Меня поразила эта недопустимая «дисциплинированность» на передовой. И как бы в подтверждение, сидевший где-то на насыпи замаскированный немец ударил по нас из пулемета. Барыгин кубарем скатился в дзот, я следом и, увидев его перепуганное лицо, в шутку спросил:

— Ну что, товарищ командир, может, еще вылезем — поговорим по-уставному?

Сконфуженный, он криво усмехнулся.

— У вас что, командиры ввели такой порядок? — спросил я.

— Никак нет, товарищ майор! — выпрямившись на коленях, возразил командир расчета. — Привычка военного, товарищ майор!

— Ну и привычка! Хорошо, что немец оказался мазилой и пули рассеялись.


Адъютант комбата капитан Файсман

Перебрался за штрафной батальон вдоль линии железной дороги и направился в соседнюю часть.

Более полугода я не видел места плацдарма, не знал, кто его теперь охраняет, какие там дислоцируются части. Меня необоримо тянуло на это место.

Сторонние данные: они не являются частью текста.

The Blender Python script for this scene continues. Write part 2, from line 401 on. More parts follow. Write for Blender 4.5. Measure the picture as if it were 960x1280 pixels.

И вот я здесь: границей между штрафбатом и его левым соседом служила бывшая наша линия обороны, когда плацдарм был еще сравнительно небольшим клочком земли за Волховом. Сейчас, проходя этот участок, я внимательно вглядывался в землю, чтобы случайно не набрести на свои же противопехотные мины, расставленные нами в начале сорок второго... и неожиданно встретил старого друга товарища Гайворонского! Он обходил с двумя автоматчиками свой правый фланг, примыкавший к штрафному батальону.